Leave out the pictures, and retype only the lines from the beginning of the material through the line that contains "SC.camera = camo", including both.

▼

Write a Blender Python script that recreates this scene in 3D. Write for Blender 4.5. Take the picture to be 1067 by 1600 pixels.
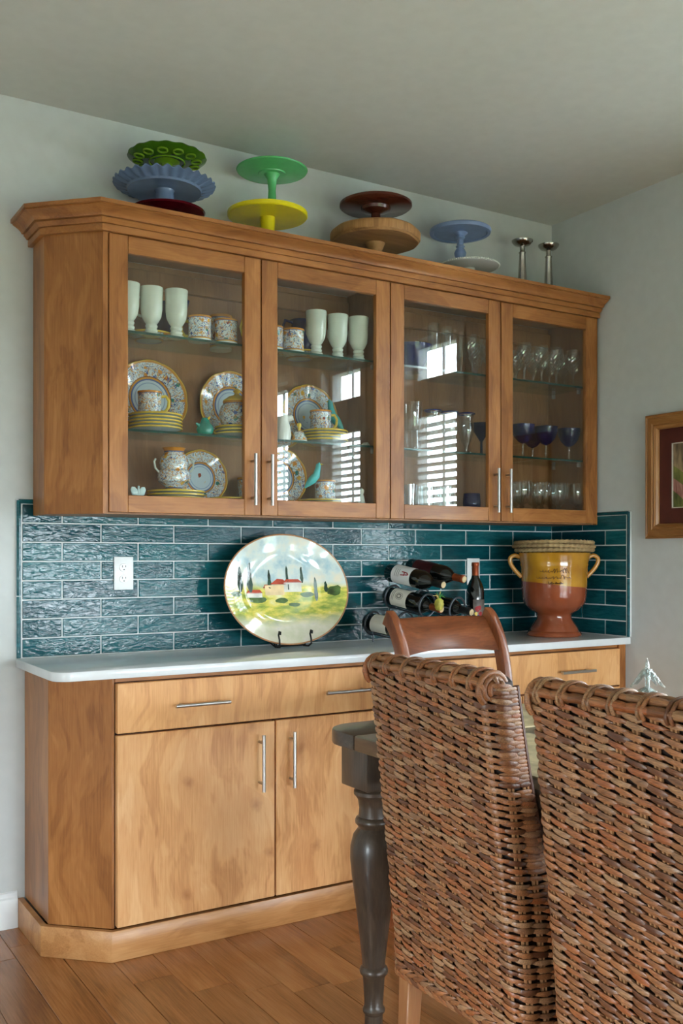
import bpy, bmesh, math, random
from mathutils import Matrix, Vector
random.seed(7)
PI = math.pi
for o in list(bpy.data.objects): bpy.data.objects.remove(o)
SC = bpy.context.scene
COL = SC.collection

# ------------------------------------------------------------------ camera, world, light, exposure
FPX, YAW, V0, CAMH, CAMD = 1533.98, 0.5527, 868.09, 1.2652, 3.4339
cam = bpy.data.cameras.new('camera'); camo = bpy.data.objects.new('camera', cam); COL.objects.link(camo)
cam.sensor_fit = 'VERTICAL'; cam.sensor_height = 36.0; cam.sensor_width = 36.0
cam.lens = FPX / 1600 * 36.0
cam.shift_y = (V0 - 800) / 1600
cam.clip_start = 0.05
camo.location = (0, -CAMD, CAMH); camo.rotation_euler = (PI / 2, 0, -YAW)
SC.camera = camo

XR, ZC = 3.287, 2.827           # right wall, ceiling
XL, YB = -1.0, -5.6             # left wall, rear wall (behind the camera)
WORLD_STRENGTH = 32.0
world = bpy.data.worlds.new('overcast_sky'); SC.world = world; world.use_nodes = True
bgn = world.node_tree.nodes['Background']
bgn.inputs[0].default_value = (0.83, 0.925, 1.0, 1); bgn.inputs[1].default_value = WORLD_STRENGTH
SC.view_settings.view_transform = 'Standard'; SC.view_settings.look = 'None'
SC.view_settings.gamma = 1.0; SC.view_settings.use_curve_mapping = False
SC.view_settings.exposure = 0.15
SC.cycles.transparent_max_bounces = 32
SC.cycles.max_bounces = 10
SC.cycles.diffuse_bounces = 5
SC.cycles.glossy_bounces = 5

# window openings: (wall, a0, a1, z0, z1) a = y on side walls, x on the rear wall
WIN_R = [(-1.29, -1.76), (-2.24, -2.71), (-3.17, -3.64)]
WIN_RZ = (0.80, 2.48)
WIN_REAR_ADDED = [(0.7, 3.15, 0.06, 1.30)]  # unseen rear window, added; width and height set for its light
WIN_LEFT_ADDED = [(-2.95, -2.15, 0.25, 1.05)]  # unseen left window, added to light the wicker chair backs
WIN_R4_ADDED = (-5.4, -4.4, 0.06, 1.30)  # unseen opening far back on the right wall, added and sized for light
def portal(name, loc, rot, sx, sy):
    l = bpy.data.lights.new(name, 'AREA'); l.shape = 'RECTANGLE'; l.size = sx; l.size_y = sy
    l.cycles.is_portal = True
    o = bpy.data.objects.new(name, l); COL.objects.link(o); o.location = loc; o.rotation_euler = rot
for a, b in WIN_R:
    portal('window_portal', (XR + .1, (a + b) / 2, sum(WIN_RZ) / 2), (0, PI / 2, 0), WIN_RZ[1] - WIN_RZ[0], abs(a - b))
portal('window_portal', (XR + .1, (WIN_R4_ADDED[0] + WIN_R4_ADDED[1]) / 2, (WIN_R4_ADDED[2] + WIN_R4_ADDED[3]) / 2), (0, PI / 2, 0), WIN_R4_ADDED[3] - WIN_R4_ADDED[2], WIN_R4_ADDED[1] - WIN_R4_ADDED[0])
for a, b, z0, z1 in WIN_REAR_ADDED:
    portal('window_portal', ((a + b) / 2, YB - .1, (z0 + z1) / 2), (PI / 2, 0, 0), abs(a - b), z1 - z0)
for a, b, z0, z1 in WIN_LEFT_ADDED:
    portal('window_portal', (XL - .1, (a + b) / 2, (z0 + z1) / 2), (0, -PI / 2, 0), z1 - z0, abs(a - b))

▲

* [CORRECT RESPONSE]:
Write a Blender Python script that recreates this scene in 3D. Write for Blender 4.5. Take the picture to be 1067 by 1600 pixels.
import bpy, bmesh, math, random
from mathutils import Matrix, Vector
random.seed(7)
PI = math.pi
for o in list(bpy.data.objects): bpy.data.objects.remove(o)
SC = bpy.context.scene
COL = SC.collection

# ------------------------------------------------------------------ camera, world, light, exposure
FPX, YAW, V0, CAMH, CAMD = 1533.98, 0.5527, 868.09, 1.2652, 3.4339
cam = bpy.data.cameras.new('camera'); camo = bpy.data.objects.new('camera', cam); COL.objects.link(camo)
cam.sensor_fit = 'VERTICAL'; cam.sensor_height = 36.0; cam.sensor_width = 36.0
cam.lens = FPX / 1600 * 36.0
cam.shift_y = (V0 - 800) / 1600
cam.clip_start = 0.05
camo.location = (0, -CAMD, CAMH); camo.rotation_euler = (PI / 2, 0, -YAW)
SC.camera = camo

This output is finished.